Sent to Group 2 Mill Reef Stakes winner Alkumait (Showcasing) in his first season at stud, The Paris Shrug produced a colt who sold at last year’s Goffs November Foal Sale for €18,000, and this year she has had another colt by the same stallion. The progeny of The Paris Shrug certainly like to travel, and her daughter, The Little T (Decorated Knight) has won four times to date in Hungary.
Puzzle
The €2,000 sale valuation placed on The Parus Shrug was even more of a puzzle in hindsight, given that she won and was placed from three starts, and her six winning siblings are headed by another Group 1 winner, Big Orange (Duke Of Marmalade).

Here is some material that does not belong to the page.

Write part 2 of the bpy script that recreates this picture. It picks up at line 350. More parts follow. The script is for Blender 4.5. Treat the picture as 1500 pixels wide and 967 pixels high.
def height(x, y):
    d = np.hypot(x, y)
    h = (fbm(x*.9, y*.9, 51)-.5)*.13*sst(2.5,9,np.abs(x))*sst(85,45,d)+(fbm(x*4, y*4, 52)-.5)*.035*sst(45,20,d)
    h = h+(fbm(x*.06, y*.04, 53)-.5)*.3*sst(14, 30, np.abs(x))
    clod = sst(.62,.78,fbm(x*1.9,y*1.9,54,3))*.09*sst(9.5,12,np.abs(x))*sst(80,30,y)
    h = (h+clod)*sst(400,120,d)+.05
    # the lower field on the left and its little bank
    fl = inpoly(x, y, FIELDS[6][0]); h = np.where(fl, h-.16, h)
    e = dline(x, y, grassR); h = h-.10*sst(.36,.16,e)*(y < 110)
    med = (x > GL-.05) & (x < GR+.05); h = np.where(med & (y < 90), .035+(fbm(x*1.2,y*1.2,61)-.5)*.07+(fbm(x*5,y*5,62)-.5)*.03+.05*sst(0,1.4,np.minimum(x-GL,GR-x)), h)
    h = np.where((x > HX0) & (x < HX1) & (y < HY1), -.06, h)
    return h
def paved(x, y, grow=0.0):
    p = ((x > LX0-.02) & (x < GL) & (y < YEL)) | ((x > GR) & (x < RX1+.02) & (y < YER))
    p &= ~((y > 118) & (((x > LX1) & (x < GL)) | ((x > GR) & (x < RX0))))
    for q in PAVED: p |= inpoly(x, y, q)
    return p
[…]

He won £1.25 million during a racing career that encompassed nine wins, most famously in the Ascot Gold Cup. He twice won the Group 2 Goodwood Cup, and was second in the race when it was upgraded to Group 1. In fact, all but one of his victories were in group or listed races.
Excellent line
This is a really excellent female line, and Deny Knowledge’s graduating to winning a Group 1 race means that The Paris Shrug is now the fourth dam in a row to do so. Her own dam Miss Brown To You (Fasliyev) bred Big Orange, the next dam Almaaseh (Dancing Brave) bred Military Attack (Oratorio), while Deny Knowledge’s fourth dam was the classic winner Al Bahathri (Blushing Groom), responsible at stud for another classic winner, Haafhd (Alhaarth).
This is a family that is very familiar to breeding pundits. Military Attack won Group 1 races in Hong Kong and Singapore, and his half-sister bred the Group 1 Hong Kong Vase winner Red Cadeaux (Cadeaux Genereux).
Pride Of Dubai shuttled for three seasons but is now at Coolmore in Australia. Deny Knowledge and Dubai Honour, a three-time Group 1 winner in France, England and Australia, were both from the same Irish-conceived crop, his first, as were Group 2 winners Just Beautiful and Telepathic Games, along with Group 3 winners Flying Visit and Star Of Emaraaty.
Down under, he is responsible for three more Group 1 winners.